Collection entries
════════════════════

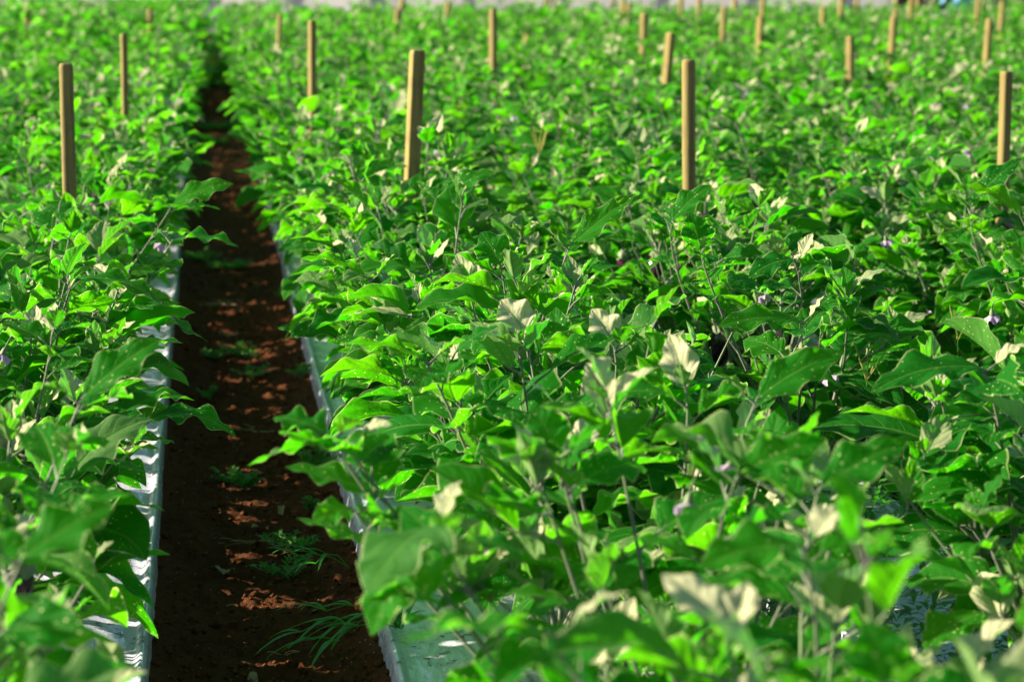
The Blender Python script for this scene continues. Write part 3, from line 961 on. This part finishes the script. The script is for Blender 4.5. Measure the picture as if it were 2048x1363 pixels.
def bush_label(s):
    y, x, k, n, sc, _ = s
    size = "tall leafy" if sc > 1.06 else ("low bushy" if sc < 0.97 else "leafy")
    return f"{size} eggplant bush, {ordn(n)} along the {row_name(k)}"


for i, s in enumerate(spots_[:far_near_cut]):
    y, x, k, n, sc, rot = s
    root = bpy.data.objects.new("eggplant_bush", None)
    root.empty_display_size = 0.1
    C.objects.link(root)
    root.location = (x, y, 0.0)
    tag(root, bush_label(s), "eggplant bush", "eggplant bushes growing in rows")
    if y < NEAR:
        d, mb, tips = plant_meshes(1000 + i, 0.86 * sc, (0.33 if (k == 1 and y < 5.5) else 0.42) * sc, 17, 9, 6, dense=1.08, extra=extra[i], keep=keeper(x, y, k, i))
        link("foliage", foliage_mesh("foliage", d), root)
        mb.build("stem", M['stem'], root)
        s.append(tips)
    else:
        fm, sm = (MIDV if y < MID else FARV)[rg.randrange(9 if y < MID else 7)]
        root.rotation_euler = (0, 0, rot)
        root.scale = (sc, sc, sc)
        link("foliage", fm, root)
        link("stem", sm, root)
        s.append(None)
    bush_of.append(root)

for x, y, sc, rot, lab in ((-0.03, 41.0, 0.92, 1.0, "eggplant bush closing the far end of the soil path"), (-0.12, 33.0, 0.6, 2.2, "small stray bush low in the path well before its far end"),
                           (0.06, 36.5, 0.7, 4.0, "stray bush in the path just before its far end")):
    root = bpy.data.objects.new("eggplant_bush", None)
    C.objects.link(root)
    root.location, root.rotation_euler, root.scale = (x, y, -0.08), (0, 0, rot), (sc, sc, sc)
    tag(root, lab, "eggplant bush", "eggplant bushes growing in rows")
    link("foliage", FARV[int(y) % 7][0], root)
    link("stem", FARV[int(y) % 7][1], root)

datas = []
for s in spots_[far_near_cut:]:
    y, x, k, n, sc, rot = s
    V, F, uv, lvar, lco = FARDATA[rg.randrange(7)]
    c, sn = math.cos(rot), math.sin(rot)
    R = np.array([[c, sn, 0], [-sn, c, 0], [0, 0, 1]])
    datas.append(((V * sc) @ R + np.array([x, y, 0]), F, uv, lvar, lco))
if datas:
    o = link("distant_eggplants", foliage_mesh("distant_eggplants", cat(datas)))
    tag(o, "far mass of bright green eggplant bushes before the white greenhouse", "eggplant field", kind='stuff')

for k, xc in ROWS.items():
    mulch(k, xc)


# ------------------------------------------------------------------ flowers and fruits (parts of their bushes)
def flower_meshes():
    c = MB()      # petals: five broad lobes of a drooping bell
    V, F = [], []
    nA, nR = 30, 6
    for r in range(nR):
        f = r / (nR - 1)
        for a in range(nA):
            an = 2 * math.pi * a / nA
            lobe = 0.72 + 0.28 * abs(math.cos(2.5 * an)) ** 0.7
            R = 0.003 + 0.021 * f * (lobe if f > 0.4 else 1)
            V.append((R * math.cos(an), R * math.sin(an), -0.004 - 0.020 * f ** 1.2 + 0.008 * f * f * math.cos(5 * an)))
    F = [(r * nA + a, r * nA + (a + 1) % nA, (r + 1) * nA + (a + 1) % nA, (r + 1) * nA + a) for r in range(nR - 1) for a in range(nA)]
    petals = make_mesh("flower", V, F, M['petal'])
    c.lathe([(0.0015, 0.012), (0.006, 0.006), (0.008, -0.004), (0.009, -0.009), (0.007, -0.010)], 10)
    c.tube([(0, 0, 0.010), (0.004, 0, 0.025), (0.016, 0, 0.040), (0.035, 0, 0.045)], [0.0022, 0.0018, 0.0018, 0.002], 6)
    calyx = make_mesh("calyx", c.V, c.F, M['calyx'])
    p = MB()
    p.lathe([(0.001, -0.008), (0.003, -0.012), (0.0028, -0.022), (0.001, -0.026)], 8)
    return petals, calyx, make_mesh("pistil", p.V, p.F, M['pistil'])


def fruit_meshes(L, m):
    f = MB()
    prof = []
    for k in range(15):
        t = k / 14
        prof.append((max(0.0015, L * 0.29 * math.sin(math.pi * min(1, 0.10 + 0.90 * t ** 0.85)) ** 0.62 * (0.72 + 0.36 * t)), L * (0.5 - t)))
    f.lathe(prof, 24)
    body = make_mesh("fruit", f.V, f.F, m)
    c = MB()
    n, V, F = 30, [], []
    for r in range(6):
        q = r / 5
        for a in range(n):
            an = 2 * math.pi * a / n
            pt = 0.62 + 0.38 * (0.5 + 0.5 * math.cos(5 * an))
            R = L * (0.03 + 0.235 * q ** 0.75)
            V.append((R * math.cos(an), R * math.sin(an), L * 0.54 - L * 0.30 * q ** 1.8 * pt - L * 0.02 * q))
    F = [(r * n + a, r * n + (a + 1) % n, (r + 1) * n + (a + 1) % n, (r + 1) * n + a) for r in range(5) for a in range(n)]
    c.add(V, F)
    c.tube([(0, 0, L * 0.52), (L * 0.03, 0, L * 0.75), (L * 0.12, 0, L * 1.0), (L * 0.30, 0, L * 1.25)], [L * 0.05, L * 0.04, L * 0.035, L * 0.03], 8)
    return body, make_mesh("calyx", c.V, c.F, M['calyx'])


def attach(px, py, z, builder):
    p = at_z(px, py, z)
    i = min(range(len(bush_of)), key=lambda j: (spots_[j][0] - p[1]) ** 2 + (spots_[j][1] - p[0]) ** 2)
    root, s_ = bush_of[i], spots_[i]
    v = p - np.array([s_[1], s_[0], 0])
    rot = root.rotation_euler[2]
    c, sn = math.cos(-rot), math.sin(-rot)
    k = root.scale[0]
    loc = (np.array([c * v[0] - sn * v[1], sn * v[0] + c * v[1], v[2]])) / k
    o = builder(root)
    o.location = loc
    o.scale = (1 / k,) * 3
    return o, root


fl = flower_meshes()
rg = random.Random(77)


def put_flower(root):
    o = link("flower", fl[0], root)
    link("calyx", fl[1], o)
    link("pistil", fl[2], o)
    o.rotation_euler = (rg.uniform(-0.7, 0.7), rg.uniform(-0.6, 0.6), rg.uniform(0, 6.28))
    return o


for px, py, z in FLOWERS:
    attach(px, py, z, put_flower)
for px, py, z, L, tint in FRUITS:
    fm = fruit_meshes(L, M[tint])

    def put_fruit(root):
        o = link("fruit", fm[0], root)
        link("calyx", fm[1], o)
        o.rotation_euler = (rg.uniform(-0.25, 0.25), rg.uniform(-0.3, 0.3), rg.uniform(0, 6.28))
        return o
    o, root = attach(px, py, z, put_fruit)
    if "fruit" not in root["label"]:
        root["label"] = root["label"].replace("eggplant bush,", "eggplant bush with purple fruit,")
    w = root["label"].split()
    if len(w) > 16:
        root["label"] = " ".join(x for x in w if x not in ("leafy", "bushy", "the"))

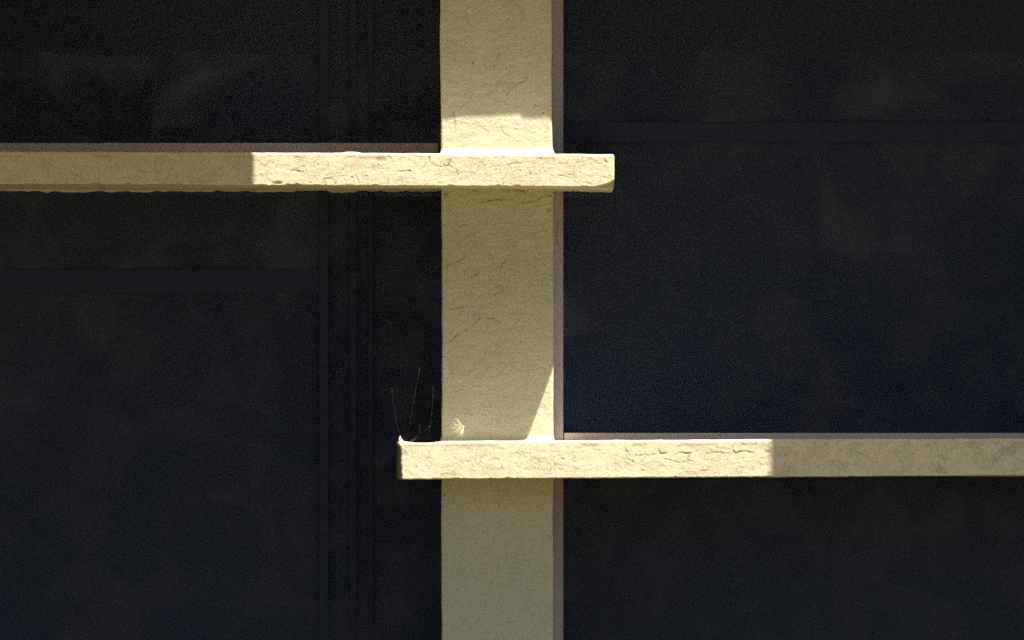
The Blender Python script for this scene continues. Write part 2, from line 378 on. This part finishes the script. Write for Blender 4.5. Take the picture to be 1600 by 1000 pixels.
A_DOTS = [(434, 286, 8, 3, 0.9), (474, 260, 1.4, 1.6, 0.8), (497, 257, 1.8, 1.2, 0.6), (466, 268, 3, 2, 0.5), (550, 277, 1.8, 1.4, 1.0), (485, 285, 1.6, 1.4, 0.7), (640, 267, 2.6, 1.3, 1.0),
    (670.5, 246, 1.8, 2.0, 1.0), (671, 250, 1.6, 2, 0.6), (700.5, 258, 1.6, 1.6, 0.8), (845, 248, 1.3, 1.5, 0.6), (944, 276, 1.5, 1.2, 0.8), (591, 258, 1.2, 1.2, 0.6), (524, 288, 3, 1.5, 0.5), (420, 244, 1.5, 1.5, 0.5), (595, 248, 8, 5, 0.22), (560, 262, 10, 5, 0.15)]
B_CRACKS = [([(992, 712), (1000, 712), (1012, 711), (1022, 711)], 0.9, 0.85), ([(1028, 703), (1030, 708), (1034, 709), (1041, 709)], 0.9, 0.9), ([(1056, 709), (1066, 708), (1081, 708)], 0.9, 0.85),
    ([(1072, 719), (1080, 711)], 0.8, 0.6), ([(1039, 717), (1048, 720)], 1.0, 0.8), ([(1048, 720), (1058, 723), (1066, 722), (1074, 720), (1082, 720)], 0.8, 0.6), ([(1104, 708), (1120, 707), (1140, 708)], 0.9, 0.8),
    ([(1146, 704), (1148, 708), (1155, 706), (1160, 705), (1168, 706), (1178, 707)], 0.9, 0.95), ([(1194, 706), (1202, 706)], 1.0, 0.9), ([(1097, 711), (1099, 717)], 0.7, 0.6), ([(1087, 744), (1091, 738)], 0.8, 0.5),
    ([(1096, 735), (1104, 736)], 1.1, 0.6), ([(1059, 698), (1064, 698)], 1.0, 0.7), ([(1097, 702), (1103, 703), (1105, 700)], 0.9, 0.5), ([(1186, 722), (1190, 726), (1195, 722), (1198, 728)], 0.9, 0.7), ([(980, 718), (990, 721)], 1.0, 0.7),
    ([(977, 704), (980, 706)], 1.0, 0.7), ([(1000, 734), (1005, 736)], 1.3, 0.7), ([(960, 712), (972, 716), (978, 724)], 0.8, 0.4), ([(1030, 728), (1050, 732), (1075, 734)], 0.8, 0.3), ([(1110, 724), (1130, 727), (1150, 724)], 0.8, 0.3),
    ([(626, 705), (629, 710)], 0.9, 0.8), ([(630, 720), (634, 718)], 0.8, 0.6), ([(669, 706), (673, 710)], 0.8, 0.4), ([(728, 720), (732, 723), (736, 721)], 0.8, 0.7), ([(734, 734), (742, 736)], 0.9, 0.7), ([(718, 723), (724, 723)], 0.8, 0.4),
    ([(900, 708), (915, 704), (930, 702)], 0.8, 0.3), ([(944, 742), (950, 738)], 0.8, 0.4), ([(1160, 716), (1178, 714)], 0.9, 0.4)]
B_DOTS = [(880, 717, 2, 1.4, 0.75), (650, 730, 1.5, 1.5, 0.6), (1147, 706, 1.8, 1.8, 0.9), (1003, 735, 3, 1.6, 0.5), (1170, 706, 1.6, 1.6, 0.6), (699, 730, 1.3, 1.1, 0.5), (986, 720, 3, 1.8, 0.4), (1090, 727, 2, 1.2, 0.35)]

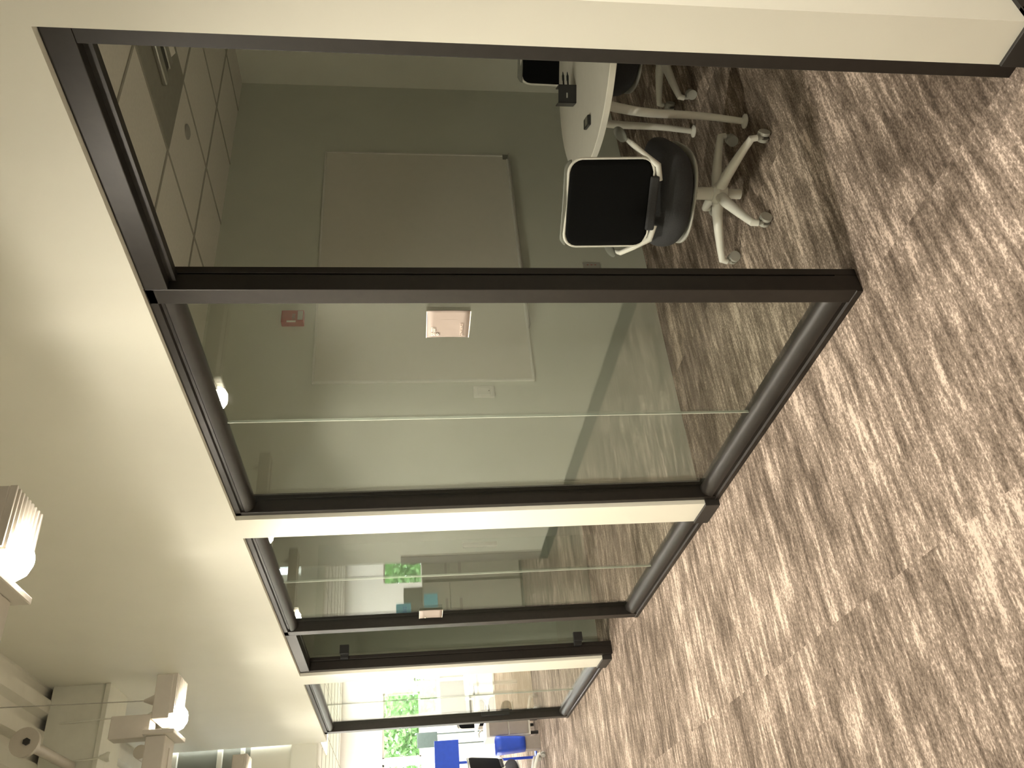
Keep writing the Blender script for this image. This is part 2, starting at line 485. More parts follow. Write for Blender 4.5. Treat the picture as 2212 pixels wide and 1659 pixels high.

════════════════════

- _WHAT TO DO_
Copy out all lines from the material above that contain the string "continues".

- _FINISHED ANSWER_
The Blender Python script for this scene continues. Write part 3, from line 961 on. This part finishes the script. The script is for Blender 4.5. Measure the picture as if it were 2048x1363 pixels.
The Blender Python script for this scene continues. Write part 2, from line 378 on. This part finishes the script. Write for Blender 4.5. Take the picture to be 1600 by 1000 pixels.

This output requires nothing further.